The staff thinks that the evaluation of whether an option provides a material right should consider all relevant transactions with the customer (that is, current, past, and future transactions).
All facts and circumstances, including those that exist outside of the current transaction with a customer, should be considered when evaluating whether a customer option gives rise to a material right. That is, forward-looking factors, such as how a right accumulates over time, should be considered when evaluating whether an existing option gives rise to a material right. Paragraph 606-10-55-42 indicates that when evaluating a discount in a contract, consideration should be given to “discounts typically given for those goods or services to that class of customer in that geographical area or market,” which they state further supports considering facts and circumstances beyond the current transaction with the customer.

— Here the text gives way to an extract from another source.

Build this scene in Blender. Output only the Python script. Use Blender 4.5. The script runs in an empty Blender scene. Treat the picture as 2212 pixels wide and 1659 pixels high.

To illustrate, consider the examples below. The estimated standalone selling prices used in all examples in this Q&A have been created for illustrative purposes only and are not meant to demonstrate actual standalone selling prices. However, it should be assumed that the standalone selling prices were calculated consistent with the methodologies in Topic 606.
Example 1—Loyalty Program
Entity A has a loyalty program in which its customers accumulate one point for every dollar spent. Points may be exchanged for free products when the customer accumulates enough points. Based on its historical data, Entity A determines that it is likely that its customers will accumulate enough loyalty points to receive a free product. In the current transaction, Customer Y purchases a product from Entity A for $50 and receives 50 loyalty points. Entity A concludes that each loyalty point has a standalone selling price of $0.01.
Entity A would consider whether the loyalty points earned from the current transaction are expected to contribute to a material right that the customer has (or will accumulate). The evaluation would consider that an element of the right granted to Customer Y in the current transaction is the customer’s ability to accumulate loyalty points that will entitle the customer to a free product.
Example 2 —“ Buy three and get one free” program
Entity A offers a program in which customers who have purchased three products over a given period of time may receive a fourth product free. Based on its historical data, Entity A determines that it is likely that its customers will receive a free product.
After a customer purchases the first of the three products, the customer has obtained an option (that is, an escalating right) that allows the customer to receive a free product if the customer chooses to purchase two additional products. Similarly, after the customer purchases the second of the three products, it receives an option that allows the customer to receive a free product if the customer chooses to purchase one additional product. After completion of the third product purchase, the customer has an option to obtain a free product. As a result, the standalone selling price of each option may be different.
Assume that in the current transaction, which is the customer’s first of the three required purchases, Customer Y purchases a product from Entity A at its observable standalone selling price of $6. Entity A concludes that the standalone selling price of the customer option in this transaction is $0.30.
Entity A would consider that Customer Y has in-substance earned one-third of a free product in the current transaction (or in other words, has earned the right to receive one free product if the customer purchases two additional products). Entity A also would consider whether Customer Y is likely to purchase two additional products that will entitle it to a free product.